Chief Joseph II (wolf 16F and her pups)-
She remains in the Absaroka/Beartooth Wilderness, now about ten miles due north of the Park. So far, she has been able to keep her pups fed. All of them were recently observed. It is likely she was bred again this year by number 34M, the alpha male of the Chief Joseph Pack. Were it another male, a lone male, he would have most likely paired and stayed with her.

Leopold-
Hardly ever seen by Park visitors, they are now even less visible, having moved southward on the Blacktail Deer Plateau up to the edge of the Washburn Range (the north rim of the Yellowstone Caldera).

Nez Perce-
Apparently the wolves that were released from the pen are with no. 48F and 29M and all the pups, except, oddly, number 67F (the mother of the four surviving pups born this spring in the Nez Perce pen). The wolf team is doing a bit of extra work trying to radio track her. The pack is sometimes visible in the Nez Perce Creek area, and I have had a number of reports from folks who saw them in the nearby Lower Geyser Basin area.

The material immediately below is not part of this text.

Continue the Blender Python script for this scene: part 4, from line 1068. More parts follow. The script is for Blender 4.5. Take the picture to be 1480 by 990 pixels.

Plans were to change the name of this pack from "Nez Perce," but this is on hold for a while. Number 29M is an original member of the Nez Perce Pack and his mate 48M, is his sister (daughter of the late 27F), although she was born in 1996 (Number 29 was born in British Columbia in 1995). The rest of the wolves in this pack are from the now extinct NW Montana Sawtooth Pack as well as 29's son from 1997, number 92M.

Summary-
There is a lot of interesting Yellowstone wolf news, but as far as observations go this is about poorest time since the reintrodution for easy viewing of the wolves, although there are now over 115 of them.